**STATED PROBLEM**
Reproduce the material in full, unchanged.

**MATERIAL**
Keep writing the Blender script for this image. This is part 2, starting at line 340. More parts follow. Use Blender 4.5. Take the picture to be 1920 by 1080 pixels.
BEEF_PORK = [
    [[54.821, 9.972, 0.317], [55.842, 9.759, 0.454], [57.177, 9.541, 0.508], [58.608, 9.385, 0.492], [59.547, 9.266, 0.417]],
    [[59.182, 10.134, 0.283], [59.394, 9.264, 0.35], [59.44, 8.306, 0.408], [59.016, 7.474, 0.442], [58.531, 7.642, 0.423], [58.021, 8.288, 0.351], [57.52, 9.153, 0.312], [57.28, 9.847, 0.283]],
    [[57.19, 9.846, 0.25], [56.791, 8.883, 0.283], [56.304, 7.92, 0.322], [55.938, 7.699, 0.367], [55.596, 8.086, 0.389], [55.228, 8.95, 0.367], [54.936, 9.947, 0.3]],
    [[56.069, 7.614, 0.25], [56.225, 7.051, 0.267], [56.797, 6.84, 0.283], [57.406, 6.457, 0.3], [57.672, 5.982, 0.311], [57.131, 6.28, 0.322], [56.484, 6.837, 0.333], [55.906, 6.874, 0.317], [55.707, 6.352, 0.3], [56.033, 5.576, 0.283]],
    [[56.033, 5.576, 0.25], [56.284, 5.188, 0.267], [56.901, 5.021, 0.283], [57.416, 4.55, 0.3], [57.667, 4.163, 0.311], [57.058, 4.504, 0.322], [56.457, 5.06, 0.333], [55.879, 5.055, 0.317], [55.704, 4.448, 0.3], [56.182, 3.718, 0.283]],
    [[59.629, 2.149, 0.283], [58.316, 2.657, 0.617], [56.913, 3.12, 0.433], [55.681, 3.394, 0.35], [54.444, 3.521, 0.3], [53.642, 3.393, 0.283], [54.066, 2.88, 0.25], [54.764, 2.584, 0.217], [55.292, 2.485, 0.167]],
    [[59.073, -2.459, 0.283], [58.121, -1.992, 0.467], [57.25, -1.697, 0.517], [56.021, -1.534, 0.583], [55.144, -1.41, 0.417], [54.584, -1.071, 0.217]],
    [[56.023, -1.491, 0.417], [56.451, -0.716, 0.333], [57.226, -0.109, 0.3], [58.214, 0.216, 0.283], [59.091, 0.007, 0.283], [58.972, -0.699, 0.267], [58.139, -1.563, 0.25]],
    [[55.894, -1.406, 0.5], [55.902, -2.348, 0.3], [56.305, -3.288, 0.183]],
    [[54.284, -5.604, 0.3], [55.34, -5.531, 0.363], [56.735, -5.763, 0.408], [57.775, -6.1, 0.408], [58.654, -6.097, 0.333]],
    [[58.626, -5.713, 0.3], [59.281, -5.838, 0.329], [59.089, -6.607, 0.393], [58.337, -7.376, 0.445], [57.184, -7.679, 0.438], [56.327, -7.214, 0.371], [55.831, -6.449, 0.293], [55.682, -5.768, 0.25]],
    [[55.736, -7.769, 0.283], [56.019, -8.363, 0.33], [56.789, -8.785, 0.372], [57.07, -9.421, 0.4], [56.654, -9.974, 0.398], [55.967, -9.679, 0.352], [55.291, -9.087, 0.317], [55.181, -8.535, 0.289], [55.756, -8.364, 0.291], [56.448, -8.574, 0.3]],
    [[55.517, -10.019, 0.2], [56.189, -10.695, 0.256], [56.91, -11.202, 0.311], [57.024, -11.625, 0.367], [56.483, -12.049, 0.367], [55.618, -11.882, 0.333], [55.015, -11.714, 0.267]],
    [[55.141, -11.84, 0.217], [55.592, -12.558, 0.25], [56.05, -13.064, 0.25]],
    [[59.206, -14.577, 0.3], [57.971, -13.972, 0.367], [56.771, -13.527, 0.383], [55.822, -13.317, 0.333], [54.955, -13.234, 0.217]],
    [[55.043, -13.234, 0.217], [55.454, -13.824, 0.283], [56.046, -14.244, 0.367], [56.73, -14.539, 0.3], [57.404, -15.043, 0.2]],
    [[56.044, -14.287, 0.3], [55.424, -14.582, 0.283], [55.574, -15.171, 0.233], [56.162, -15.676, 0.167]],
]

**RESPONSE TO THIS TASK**
Keep writing the Blender script for this image. This is part 2, starting at line 340. More parts follow. Use Blender 4.5. Take the picture to be 1920 by 1080 pixels.
BEEF_PORK = [
    [[54.821, 9.972, 0.317], [55.842, 9.759, 0.454], [57.177, 9.541, 0.508], [58.608, 9.385, 0.492], [59.547, 9.266, 0.417]],
    [[59.182, 10.134, 0.283], [59.394, 9.264, 0.35], [59.44, 8.306, 0.408], [59.016, 7.474, 0.442], [58.531, 7.642, 0.423], [58.021, 8.288, 0.351], [57.52, 9.153, 0.312], [57.28, 9.847, 0.283]],
    [[57.19, 9.846, 0.25], [56.791, 8.883, 0.283], [56.304, 7.92, 0.322], [55.938, 7.699, 0.367], [55.596, 8.086, 0.389], [55.228, 8.95, 0.367], [54.936, 9.947, 0.3]],
    [[56.069, 7.614, 0.25], [56.225, 7.051, 0.267], [56.797, 6.84, 0.283], [57.406, 6.457, 0.3], [57.672, 5.982, 0.311], [57.131, 6.28, 0.322], [56.484, 6.837, 0.333], [55.906, 6.874, 0.317], [55.707, 6.352, 0.3], [56.033, 5.576, 0.283]],
    [[56.033, 5.576, 0.25], [56.284, 5.188, 0.267], [56.901, 5.021, 0.283], [57.416, 4.55, 0.3], [57.667, 4.163, 0.311], [57.058, 4.504, 0.322], [56.457, 5.06, 0.333], [55.879, 5.055, 0.317], [55.704, 4.448, 0.3], [56.182, 3.718, 0.283]],
    [[59.629, 2.149, 0.283], [58.316, 2.657, 0.617], [56.913, 3.12, 0.433], [55.681, 3.394, 0.35], [54.444, 3.521, 0.3], [53.642, 3.393, 0.283], [54.066, 2.88, 0.25], [54.764, 2.584, 0.217], [55.292, 2.485, 0.167]],
    [[59.073, -2.459, 0.283], [58.121, -1.992, 0.467], [57.25, -1.697, 0.517], [56.021, -1.534, 0.583], [55.144, -1.41, 0.417], [54.584, -1.071, 0.217]],
    [[56.023, -1.491, 0.417], [56.451, -0.716, 0.333], [57.226, -0.109, 0.3], [58.214, 0.216, 0.283], [59.091, 0.007, 0.283], [58.972, -0.699, 0.267], [58.139, -1.563, 0.25]],
    [[55.894, -1.406, 0.5], [55.902, -2.348, 0.3], [56.305, -3.288, 0.183]],
    [[54.284, -5.604, 0.3], [55.34, -5.531, 0.363], [56.735, -5.763, 0.408], [57.775, -6.1, 0.408], [58.654, -6.097, 0.333]],
    [[58.626, -5.713, 0.3], [59.281, -5.838, 0.329], [59.089, -6.607, 0.393], [58.337, -7.376, 0.445], [57.184, -7.679, 0.438], [56.327, -7.214, 0.371], [55.831, -6.449, 0.293], [55.682, -5.768, 0.25]],
    [[55.736, -7.769, 0.283], [56.019, -8.363, 0.33], [56.789, -8.785, 0.372], [57.07, -9.421, 0.4], [56.654, -9.974, 0.398], [55.967, -9.679, 0.352], [55.291, -9.087, 0.317], [55.181, -8.535, 0.289], [55.756, -8.364, 0.291], [56.448, -8.574, 0.3]],
    [[55.517, -10.019, 0.2], [56.189, -10.695, 0.256], [56.91, -11.202, 0.311], [57.024, -11.625, 0.367], [56.483, -12.049, 0.367], [55.618, -11.882, 0.333], [55.015, -11.714, 0.267]],
    [[55.141, -11.84, 0.217], [55.592, -12.558, 0.25], [56.05, -13.064, 0.25]],
    [[59.206, -14.577, 0.3], [57.971, -13.972, 0.367], [56.771, -13.527, 0.383], [55.822, -13.317, 0.333], [54.955, -13.234, 0.217]],
    [[55.043, -13.234, 0.217], [55.454, -13.824, 0.283], [56.046, -14.244, 0.367], [56.73, -14.539, 0.3], [57.404, -15.043, 0.2]],
    [[56.044, -14.287, 0.3], [55.424, -14.582, 0.283], [55.574, -15.171, 0.233], [56.162, -15.676, 0.167]],
]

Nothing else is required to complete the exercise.